Poruszając się po polskich drogach można odnieść wrażenie, że panuje na nich całkowita samowolka. I tym razem nie chodzi o niesubordynowanych kierowców, a reklamy, które mnożą się na potęgę.

Biorąc pod uwagę fakt, że obecnie reklama to najpotężniejsze narzędzie sprzedaży, coraz więcej produktów walczy o uwagę klienta, na każdym jego kroku. Reklama w radiu czy telewizji więc nie wystarcza. Wyszła na ulice i krzyczy zza każdego rogu. Krzyczy – niemal dosłownie. Reklamodawcom nie wystarczają już bowiem zwykłe bilboardy reklamowe. Teraz na ulicach rządzą ledowe ekrany, które każdemu rzucają się w oczy.

I to właśnie stanowi największy problem, szczególnie dla kierowców i szczególnie nocą. Reklamy wykorzystujące diody LED oślepiają kierowców, przez co stanowią poważne zagrożenie na drogach. Poziom ich jaskrawości jest zbyt wysoki, przez co rozprasza uwagę kierowców. Poza tym luminacja reklam LED jest znacznie wyższa niż świetlnych znaków drogowych, przez co te drugie umykają uwadze. A w takim przypadku o wypadek nietrudno.

Taka sytuacja trwa już w Polsce od kiedy ekrany reklamowe zaczęły się pojawiać. Ich obecność na skrzyżowaniach i przy ruchliwych trasach jest możliwa, ponieważ nie ma przepisów, które regulowałyby tę kwestię prawnie. Ani ustawa o drogach publicznych, ani prawo o ruchu drogowym nie dają możliwości pociągnięcia reklamowdawcy do odpowiedzialności karnej za stwarzanie niebezpieczeństwa. Z jedynym wyjątkiem – reklamodawca pociągany jest do odpowiedzialnoścu tylko wtedy, kiedy jego reklama była przyczyną wypadku. Wkrótce jednak ma się to zmienić.
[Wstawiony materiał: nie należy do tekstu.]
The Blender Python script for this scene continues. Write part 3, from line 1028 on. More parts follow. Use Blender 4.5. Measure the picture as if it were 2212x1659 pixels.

Ministerstwo Infrastruktury i Krajowa Rada Bezpieczeństwa Ruchu Drogowego pracuje nad przepisami, które dokładnie ustanawiały będą zasady lokalizacji przydrożnych reklam i dopuszczalne parametry luminacji. Projekt ustawy zostanie zdefiniowany, kiedy zakończą się szczegółowe badania nad oddziaływaniem ledowych reklam na zachowania kierowców, czyli na pewno po 6 miesiącach.